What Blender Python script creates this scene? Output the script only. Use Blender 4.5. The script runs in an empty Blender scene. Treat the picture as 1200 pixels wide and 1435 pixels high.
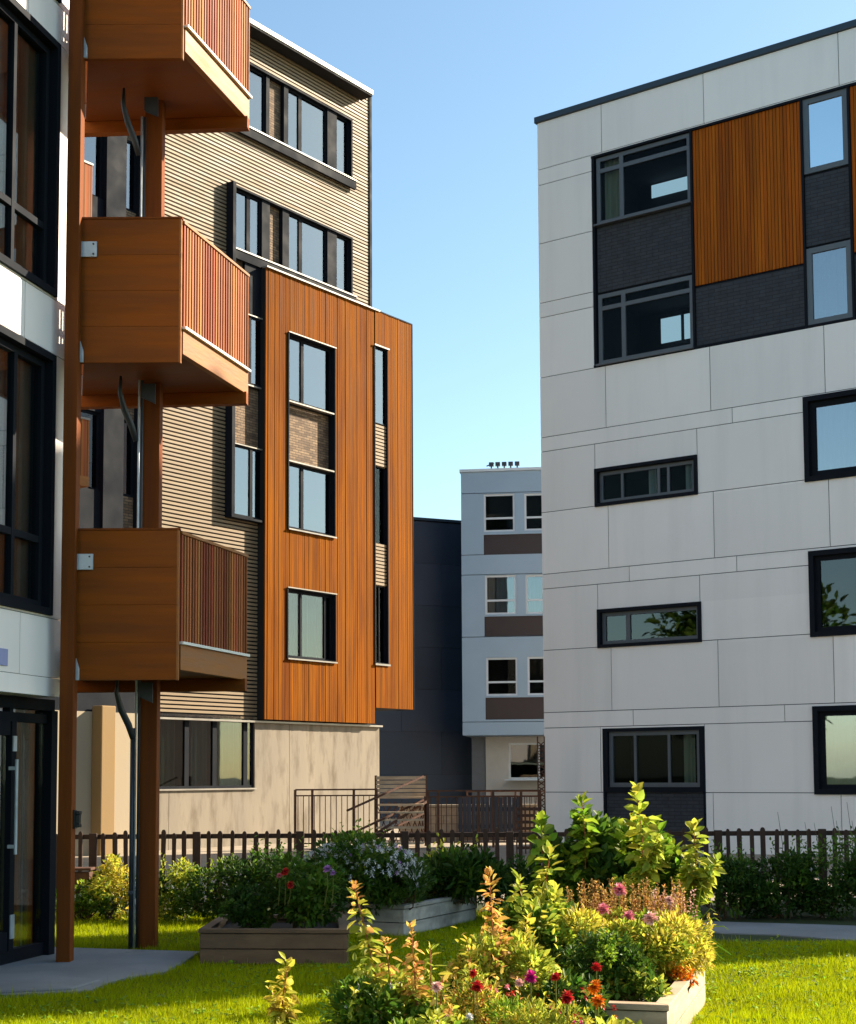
import bpy, math, random
import numpy as np
from mathutils import Vector, Matrix
random.seed(7); rng = np.random.default_rng(11)
R = math.radians
sc = bpy.context.scene
COL = sc.collection

# ------------------------------------------------------------------ camera
F, W_, H_, EYE = 2100.0, 1200, 1435, 1.6
PITCH, ROLL = R(4.5), R(-0.3)
PX = 600.0; PY = 1086 - F*math.tan(PITCH)
fw = Vector((0, math.cos(PITCH), math.sin(PITCH)))
rt0 = Vector((1, 0, 0)); up0 = Vector((0, -math.sin(PITCH), math.cos(PITCH)))
rt = rt0*math.cos(ROLL) + up0*math.sin(ROLL); up = -rt0*math.sin(ROLL) + up0*math.cos(ROLL)
CAM = Vector((0, 0, EYE))
cd = bpy.data.cameras.new('camera'); cam = bpy.data.objects.new('camera', cd); COL.objects.link(cam)
m = Matrix((rt, up, -fw)).transposed().to_4x4(); m.translation = CAM; cam.matrix_world = m
cd.sensor_fit = 'AUTO'; cd.sensor_width = 36; cd.lens = 36*F/H_
cd.shift_y = (PY - H_/2)/H_; cd.clip_end = 3000; cd.clip_start = 0.1
sc.camera = cam
def ray(x, y): return (fw + rt*((x-PX)/F) - up*((y-PY)/F))
def at(x, y, Y):                       # point seen at a photo pixel at ground distance Y
    r = ray(x, y); return CAM + r*(Y/r.y)
def ground(x, y, z=0.0):
    r = ray(x, y); return CAM + r*((z-EYE)/r.z)

# ------------------------------------------------------------------ objects
def tag(o, label=None, cat=None, group=None, kind=None):
    if label: o['label'] = label
    if cat: o['category'] = cat
    if group: o['group'] = group
    if kind: o['kind'] = kind
    return o
def empty(name, loc, rz=0.0):
    o = bpy.data.objects.new(name, None); COL.objects.link(o); o.empty_display_size = .3
    o.matrix_world = Matrix.Translation(Vector(loc)) @ Matrix.Rotation(rz, 4, 'Z')
    return o
def base_matrix(p):
    while p.parent: p = p.parent
    return p.matrix_basis if False else Matrix.Translation(p.location) @ p.rotation_euler.to_matrix().to_4x4()
class MB:
    def __init__(s): s.v = []; s.f = []
    def add(s, vs, fs):
        n = len(s.v); s.v += [tuple(v) for v in vs]; s.f += [tuple(i+n for i in f) for f in fs]; return s
    def box(s, x0, x1, y0, y1, z0, z1):
        if x0 > x1: x0, x1 = x1, x0
        if y0 > y1: y0, y1 = y1, y0
        if z0 > z1: z0, z1 = z1, z0
        return s.add([(x0,y0,z0),(x1,y0,z0),(x1,y1,z0),(x0,y1,z0),(x0,y0,z1),(x1,y0,z1),(x1,y1,z1),(x0,y1,z1)],
                     [(3,2,1,0),(4,5,6,7),(0,1,5,4),(1,2,6,5),(2,3,7,6),(3,0,4,7)])
    def prism(s, poly, z0, z1):            # vertical prism over an XY polygon
        n = len(poly); z0s = z0 if isinstance(z0, (list, tuple)) else [z0]*n; z1s = z1 if isinstance(z1, (list, tuple)) else [z1]*n
        vs = [(p[0], p[1], z0s[i]) for i, p in enumerate(poly)] + [(p[0], p[1], z1s[i]) for i, p in enumerate(poly)]
        fs = [tuple(range(n-1, -1, -1)), tuple(range(n, 2*n))] + [(i, (i+1) % n, (i+1) % n+n, i+n) for i in range(n)]
        return s.add(vs, fs)
    def bar(s, a, b, w, h=None):           # square bar between two points
        a, b = Vector(a), Vector(b); d = (b-a).normalized(); h = h or w
        u = d.cross(Vector((0, 0, 1)));
        if u.length < 1e-3: u = Vector((1, 0, 0))
        u.normalize(); v = u.cross(d).normalized(); u *= w/2; v *= h/2
        vs = [a-u-v, a+u-v, a+u+v, a-u+v, b-u-v, b+u-v, b+u+v, b-u+v]
        return s.add(vs, [(3,2,1,0),(4,5,6,7),(0,1,5,4),(1,2,6,5),(2,3,7,6),(3,0,4,7)])
    def tube(s, pts, r, seg=8):
        pts = [Vector(p) for p in pts]; n = len(pts); rs = r if isinstance(r, (list, tuple)) else [r]*n
        vs = []; fs = []
        for i, p in enumerate(pts):
            d = (pts[min(i+1, n-1)]-pts[max(i-1, 0)]).normalized()
            u = d.cross(Vector((.31, .83, .46)));
            if u.length < 1e-2: u = d.cross(Vector((1, 0, 0)))
            u.normalize(); v = d.cross(u)
            for k in range(seg):
                a = 2*math.pi*k/seg; vs.append(p + u*(math.cos(a)*rs[i]) + v*(math.sin(a)*rs[i]))
        for i in range(n-1):
            for k in range(seg):
                fs.append((i*seg+k, i*seg+(k+1) % seg, (i+1)*seg+(k+1) % seg, (i+1)*seg+k))
        fs += [tuple(range(seg-1, -1, -1)), tuple(range((n-1)*seg, n*seg))]
        return s.add(vs, fs)
    def build(s, name, mat, parent=None, world=False, smooth=False, bevel=0.0):
        me = bpy.data.meshes.new(name)
        vs = s.v
        if world and parent is not None:
            inv = base_matrix(parent).inverted(); vs = [tuple(inv @ Vector(v)) for v in vs]
        me.from_pydata(vs, [], s.f); me.materials.append(mat)
        if smooth: me.polygons.foreach_set('use_smooth', [True]*len(me.polygons))
        me.update()
        o = bpy.data.objects.new(name, me); COL.objects.link(o)
        if parent is not None: o.parent = parent
        if bevel:
            b = o.modifiers.new('bevel', 'BEVEL'); b.width = bevel; b.segments = 2; b.limit_method = 'ANGLE'
        return o
def sub_rects(r, holes):                  # rectangle minus holes -> rectangles
    out = [r]
    for (a0, a1, b0, b1) in holes:
        nxt = []
        for (u0, u1, z0, z1) in out:
            i0, i1, j0, j1 = max(u0, a0), min(u1, a1), max(z0, b0), min(z1, b1)
            if i0 >= i1-1e-6 or j0 >= j1-1e-6: nxt.append((u0, u1, z0, z1)); continue
            if j0 > z0+1e-5: nxt.append((u0, u1, z0, j0))
            if j1 < z1-1e-5: nxt.append((u0, u1, j1, z1))
            if i0 > u0+1e-5: nxt.append((u0, i0, j0, j1))
            if i1 < u1-1e-5: nxt.append((i1, u1, j0, j1))
        out = nxt
    return out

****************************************

Directions:
Write down every line from the opening of the listing to the line with "COL = sc.collection", both included, and nothing else; the pictures are omitted.

Answer to this task:
What Blender Python script creates this scene? Output the script only. Use Blender 4.5. The script runs in an empty Blender scene. Treat the picture as 1200 pixels wide and 1435 pixels high.
import bpy, math, random
import numpy as np
from mathutils import Vector, Matrix
random.seed(7); rng = np.random.default_rng(11)
R = math.radians
sc = bpy.context.scene
COL = sc.collection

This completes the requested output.